『聞』にある『耳』は出るか出ないか?−その4

唐突だが、ふと気付いたので。


結局のところ、進研ゼミ『家庭教育『?』解決-進研ゼミ小学講座』の『●漢字の字形、どれが正しい?』で、『聞』の『耳』の第5画は出ないよう説明しているが、この時の説明文が「つき出しません」と断定調であるのが問題だったのではないかと。
また元記事の筆者のご子息の答案でも赤ペン先生が「出ないよ」と断定している。
上記サイトでも『字形にはある程度「許容範囲」があり』と言明しているにも関わらず、である。


ここは、『出来る限りつき出さないように云々』などと、「許容範囲」があることを暗に認めつつ、『小学校学習指導要領―平成10年12月 付学校教育法施行規則(抄)』にもあるように、『「学年別漢字配当表」の字体を“標準”とし』つつ、『しかし、この「標準」とは、字体に対する一つの手がかりを示すものであり、これ以外を誤りとするものではない』ことにも準拠するような説明にしたら、元記事の筆者もそんなに右往左往せず済んだのではないか、そしてかく云う筆者もここまで引きずることもなかったのだが(苦笑)。
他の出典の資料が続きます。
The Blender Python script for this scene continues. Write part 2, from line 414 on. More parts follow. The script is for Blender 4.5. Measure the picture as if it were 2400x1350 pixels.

ということで、これで本当に教育における漢字指導の問題については終わりにする。


次回からは、前回の最後にも書いた通り、漢字のかたちの問題として捉えていこうと考えている。


2007.10.14追記
昭和を騒がせた漢字たち―当用漢字の事件簿 (歴史文化ライブラリー 241)の一読をお勧めする。特に『「よい子の像」碑文裁判』の項には漢字の「標準」を巡る過去の例が挙げられており、考えさせられるものがある。